The United States has become the leading place for
shipping companies to raise capital through stock offerings in recent years.
According to figures provided by Nasdaq, 20 shipping companies have raised $3.9 billion in initial public stock offerings, and 29 shipping companies have raised $2.6 billion in secondary offerings since 2005, more than half the money raised through stock exchanges around the world.
Investors who have bought those shares have done well. Nasdaq said that since 2005 shipping IPOs have appreciated by more than 50 percent.
During a press conference at the Nasdaq Stock Market in New York Wednesday, several shipping executives said their industry has overcome a past tendency toward secrecy, and embraced the equity markets as a way to fund fleet expansions.
"I think we have only touched the tip of the iceberg," said Paul Durham, chief financial officer of the tanker company Tsaksos Energy Navigation Co. There are money managers who are unfamiliar with the shipping industry and control funds that might be invested in the market, he added.
Durham, John McCown, chief executive of the U.S mainland-Puerto Rico carrier Trailer Bridge Inc., and Stamatis N. Tsantanis, CFO of Top Tankers Inc. helped ring the closing bell at Nasdaq and spoke at an event timed to coincide with a ship finance conference being held this week by
Marine Money magazine.
"By my count there were some 20 firms that had two or more people -- that's off the charts. It goes toward the sector's appeal with the investment community," said McCown of the conference.
Tsantanis said while there are many Greek shipping companies still operating with traditional one-ship owner structures, others have decided to raise money in the public markets in order to grow, even though there is sometimes "a big cultural shock when they see what kind of requirements there are."
Top Tankers' IPO was one of the factors in allowing it to expand its fleet from seven to 27 ships, he said.

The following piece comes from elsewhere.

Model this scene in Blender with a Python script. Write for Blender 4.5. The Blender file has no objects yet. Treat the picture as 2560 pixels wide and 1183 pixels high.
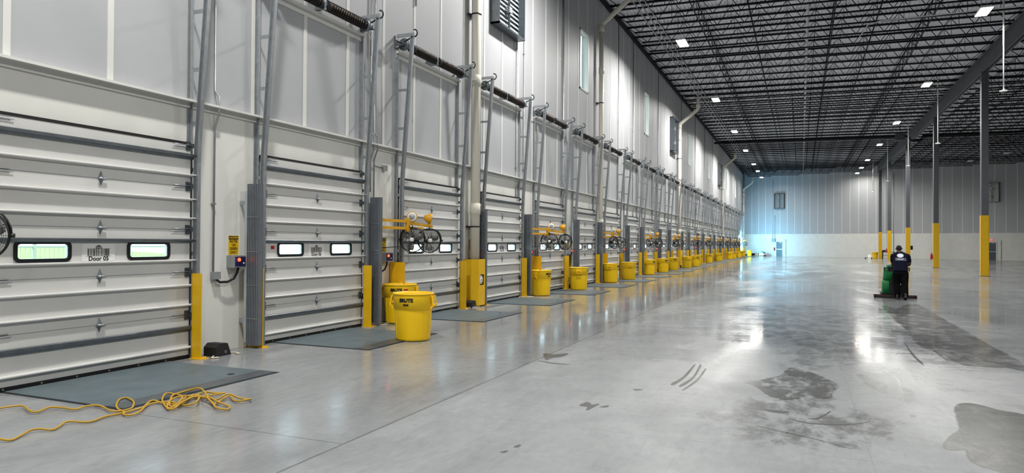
import bpy, math, random
from mathutils import Vector, Matrix
random.seed(7)
sc = bpy.context.scene
COL = sc.collection

# ------------------------------------------------------------------ camera, world, exposure
FPX, CX, CY, HC = 1720.0, 1280.0, 591.5, 1.8
TH, PI_, RO = math.atan(723/1720), math.atan(15.8/1720), .0065
_s, _c = math.sin(TH), math.cos(TH)
F0, R0, U0 = Vector((-_s, _c, 0)), Vector((_c, _s, 0)), Vector((0, 0, 1))
FW = F0*math.cos(PI_) + U0*math.sin(PI_)
U1 = U0*math.cos(PI_) - F0*math.sin(PI_)
RT = R0*math.cos(RO) + U1*math.sin(RO)
UP = U1*math.cos(RO) - R0*math.sin(RO)
cam_d = bpy.data.cameras.new('camera'); cam = bpy.data.objects.new('camera', cam_d); COL.objects.link(cam)
cam_d.sensor_width = 36; cam_d.lens = FPX/2560*36; cam_d.clip_end = 500; cam_d.clip_start = .05
M = Matrix.Identity(4)
for i in range(3):
    M[i][0], M[i][1], M[i][2] = RT[i], UP[i], -FW[i]
M[2][3] = HC
cam.matrix_world = M
sc.camera = cam
world = bpy.data.worlds.new('daylight'); sc.world = world; world.use_nodes = True
wb = world.node_tree.nodes['Background']; wb.inputs[0].default_value = (.72, .93, 1.0, 1); wb.inputs[1].default_value = 4.5
vs = sc.view_settings
vs.view_transform = 'Standard'; vs.look = 'None'; vs.gamma = 1; vs.use_curve_mapping = False
vs.exposure = 0.33
sc.cycles.use_denoising = True
sc.cycles.max_bounces = 8; sc.cycles.diffuse_bounces = 4; sc.cycles.glossy_bounces = 3
sc.cycles.transparent_max_bounces = 12; sc.cycles.sample_clamp_indirect = 4
sc.cycles.caustics_reflective = False; sc.cycles.caustics_refractive = False
LAMP_W = 760.0          # power of one high bay fitting
BLUE_FILL_W = 850.0           # power of the added blue light that tints the back wall

def gp(u, v, z=0.0):
    """world point on the horizontal plane z that was measured at photo position u, v"""
    d = FW*FPX + RT*(u-CX) - UP*(v-CY)
    return Vector((0, 0, HC)) + d*((z-HC)/d.z)

# ------------------------------------------------------------------ materials
def lin(h):
    h = h.lstrip('#'); o = []
    for i in (0, 2, 4):
        v = int(h[i:i+2], 16)/255
        o.append(v/12.92 if v <= .04045 else ((v+.055)/1.055)**2.4)
    return (*o, 1)
def mat(name, col, rough=.5, metal=0.0, var=0.0, vscale=3.0, bump=0.0, bscale=40.0, emit=None, estr=0, spec=None, stretch=(1, 1, 1)):
    m = bpy.data.materials.new(name); m.use_nodes = True
    nt = m.node_tree; b = nt.nodes['Principled BSDF']
    c = lin(col) if isinstance(col, str) else (*col, 1)
    b.inputs['Base Color'].default_value = c
    b.inputs['Roughness'].default_value = rough; b.inputs['Metallic'].default_value = metal
    if spec is not None: b.inputs['Specular IOR Level'].default_value = spec
    if var or bump:
        tc = nt.nodes.new('ShaderNodeTexCoord'); mp = nt.nodes.new('ShaderNodeMapping')
        mp.inputs['Scale'].default_value = stretch
        nt.links.new(tc.outputs['Object'], mp.inputs[0])
    if var:
        n = nt.nodes.new('ShaderNodeTexNoise'); n.inputs['Scale'].default_value = vscale; n.inputs['Detail'].default_value = 5
        nt.links.new(mp.outputs[0], n.inputs['Vector'])
        r = nt.nodes.new('ShaderNodeMapRange'); r.inputs[1].default_value = .3; r.inputs[2].default_value = .7
        r.inputs[3].default_value = 1-var; r.inputs[4].default_value = 1+var
        nt.links.new(n.outputs[0], r.inputs[0])
        x = nt.nodes.new('ShaderNodeMix'); x.data_type = 'RGBA'; x.blend_type = 'MULTIPLY'; x.inputs[0].default_value = 1
        x.inputs[6].default_value = c; nt.links.new(r.outputs[0], x.inputs[7])
        nt.links.new(x.outputs[2], b.inputs['Base Color'])
    if bump:
        n2 = nt.nodes.new('ShaderNodeTexNoise'); n2.inputs['Scale'].default_value = bscale
        nt.links.new(mp.outputs[0], n2.inputs['Vector'])
        bp = nt.nodes.new('ShaderNodeBump'); bp.inputs['Strength'].default_value = bump; bp.inputs['Distance'].default_value = .01
        nt.links.new(n2.outputs[0], bp.inputs['Height']); nt.links.new(bp.outputs[0], b.inputs['Normal'])
    if emit:
        b.inputs['Emission Color'].default_value = lin(emit); b.inputs['Emission Strength'].default_value = estr
    return m
MT = dict(
    wall_white=mat('white_wall_paint', '#dcdcd6', .6, var=.04, vscale=1.3),
    wall_grey=mat('grey_wall_paint', '#abadb0', .55, var=.03, vscale=.8, bump=.15, bscale=9),
    seam=mat('white_joint_paint', '#d6d6d2', .5),
    door=mat('white_door_skin', '#cfcfcc', .45, var=.03, vscale=2, bump=.08, bscale=180),
    strut=mat('painted_strut', '#c8c8c6', .4, var=.03),
    steel=mat('dark_galvanised_steel', '#6d7378', .38, .75, var=.12, vscale=8),
    galv=mat('galvanised_steel', '#a9aeb2', .38, .8, var=.12, vscale=12),
    dark=mat('dark_iron', '#2c2d30', .5, .5, var=.1),
    black=mat('black_rubber', '#0d0d0e', .7),
    blackgloss=mat('black_plastic', '#101114', .35),
    yellow=mat('yellow_steel_paint', '#dcae08', .38, var=.05, vscale=4),
    can=mat('yellow_plastic', '#f2c400', .42, var=.02, vscale=2, bump=.05, bscale=120),
    arm=mat('amber_steel_paint', '#d29c18', .4, var=.05),
    gate=mat('grey_gate_steel', '#7b8087', .32, .5, var=.1, vscale=6),
    gatelight=mat('pale_gate_steel', '#aab4ba', .35, .2, var=.06),
    plate=mat('blue_grey_steel_plate', '#5d6a70', .48, .25, var=.16, vscale=2.5, bump=.25, bscale=60),
    pit=mat('dark_pit_gap', '#15171a', .8),
    pipe=mat('cream_pvc', '#ddd8ca', .4, var=.07, vscale=2.5, stretch=(3, 3, .5)),
    coupling=mat('white_pvc', '#d8d4c6', .4),
    conduit=mat('conduit_steel', '#9a9d9f', .4, .7, var=.08),
    box=mat('grey_box_paint', '#8b8f90', .45, var=.04),
    deck=mat('white_roof_deck', '#f0f1f6', .55, var=.04, vscale=.6),
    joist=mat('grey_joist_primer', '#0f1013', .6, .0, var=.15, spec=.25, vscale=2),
    girder=mat('grey_girder_primer', '#5a5d62', .5, .1, var=.06, vscale=.8),
    column=mat('grey_column_paint', '#54575c', .45, var=.05),
    whitepipe=mat('white_roof_pipe_paint', '#cfd0d0', .4, var=.05),
    lens=mat('lamp_lens', '#ffffff', .4, emit='#fff4e0', estr=30),
    white=mat('white_plastic', '#e6e6e2', .4),
    sign=mat('white_sign_board', '#dededc', .4),
    ink=mat('black_ink', '#0c0c0c', .5),
    signy=mat('yellow_sign_board', '#e6b800', .4),
    red=mat('red_paint', '#b3161c', .35),
    redstrip=mat('dull_red_strip', '#5e2226', .5),
    redlamp=mat('red_signal_lamp', '#ff2a18', .3, emit='#ff3a20', estr=6),
    navyface=mat('navy_faceplate', '#1c1c48', .4),
    exitred=mat('lit_exit_face', '#c02018', .4, emit='#ff2a1c', estr=1.0),
    brown=mat('brown_brass', '#9a6a3c', .35, .6),
    cord=mat('yellow_cord_jacket', '#b08a22', .5, var=.05),
    rope=mat('cream_rope', '#cfc6ae', .8),
    mdoor=mat('slate_door_paint', '#3f4a54', .4, var=.04),
    green=mat('green_machine_plastic', '#0f7a3c', .35, var=.05),
    cardboard=mat('brown_cardboard', '#8d7458', .75, var=.08),
    wood=mat('pallet_wood', '#7d6a55', .75, var=.15, vscale=6),
    spring=mat('oiled_spring_steel', '#352f2a', .32, .6, var=.2, vscale=20),
    lawn=mat('lawn_grass', '#76863c', .9, var=.2, vscale=1.5),
    yard=mat('pale_yard_concrete', '#b9babb', .9, var=.05),
    trailer=mat('white_trailer_skin', '#e4e8ee', .5),
    fencewire=mat('pale_fence_wire', '#98a088', .6),
    skin=mat('brown_skin', '#4a3226', .55, var=.04, vscale=20),
    hair=mat('short_black_hair', '#15110f', .9, bump=.5, bscale=300),
    shirt=mat('navy_shirt_cotton', '#0c0f22', .9, var=.12, vscale=6, bump=.3, bscale=25, spec=.15),
    trouser=mat('black_trouser_cotton', '#060709', .9, var=.15, vscale=5, bump=.3, bscale=18, spec=.1),
    print=mat('white_shirt_print', '#d8dbe8', .8),
    sole=mat('dark_shoe_leather', '#17171a', .5),
    silverfan=mat('pale_fan_blade', '#8b8b89', .3, .3),
)
g = bpy.data.materials.new('window_glass'); g.use_nodes = True
nt = g.node_tree; nt.nodes.clear()
o_ = nt.nodes.new('ShaderNodeOutputMaterial'); mx = nt.nodes.new('ShaderNodeMixShader'); tr = nt.nodes.new('ShaderNodeBsdfTransparent'); gl = nt.nodes.new('ShaderNodeBsdfGlossy')
tr.inputs[0].default_value = (.93, .97, 1, 1); gl.inputs['Roughness'].default_value = .05; mx.inputs[0].default_value = .06
nt.links.new(tr.outputs[0], mx.inputs[1]); nt.links.new(gl.outputs[0], mx.inputs[2]); nt.links.new(mx.outputs[0], o_.inputs[0])
MT['glass'] = g
g = g.copy(); g.name = 'tinted_glazing'; MT['tinted'] = g
for n_ in g.node_tree.nodes:
    if n_.type == 'BSDF_TRANSPARENT': n_.inputs[0].default_value = (.57, .57, .57, 1)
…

Durham said going public in the United States not only gives companies access to a big pool of investment capital, but also "gives clean license to raise capital, debt especially, in other parts of the world" because of the public disclosure of their finances that shipping companies must make.
Factors driving the increased number of public shipping companies include "a changing of the generation, youth that have been globally educated and are comfortable with concept of transparency and talking about business in a way that previous generations were not," said Jim Lawrence, chairman of
Marine Money. Many of these new shipping executives have global ambitions, he noted, and they have the ability to tap into the burgeoning markets in China, India and Russia.
"When our children look back 25 years from now they are going to say this is truly the golden age of shipping," he said.
Is the boom of the past few years likely to continue?
"We are optimistic the good period will continue, certainly this year and probably through most of next year," Durham said. "I always use this expression that we hit Everest in 2004, but we are still well in the Himalayas. We don't see signs of a large rift or depression for some time."
China and India are driving freight volumes and rates, he said, and their citizens consume a fraction of the oil used by more developed countries. The Chinese consume about 1.5 barrels of oil each year per person, compared to an average of 26-27 barrels in the United States and 16-17 in Europe and Japan.
Durham said there is some concern that shipowners may over-order vessels. But Tsantanis also noted many ships -- as much as 30 percent of the world fleet -- will be retired by 2010. Many are being phased out because of regulations under the International Convention for the Prevention of Pollution From Ships (MARPOL).
"On the container side you have the same sort of long term growth," McCown said.
Durham said that tanker companies will increasingly have to compete with ships owned by the Chinese government.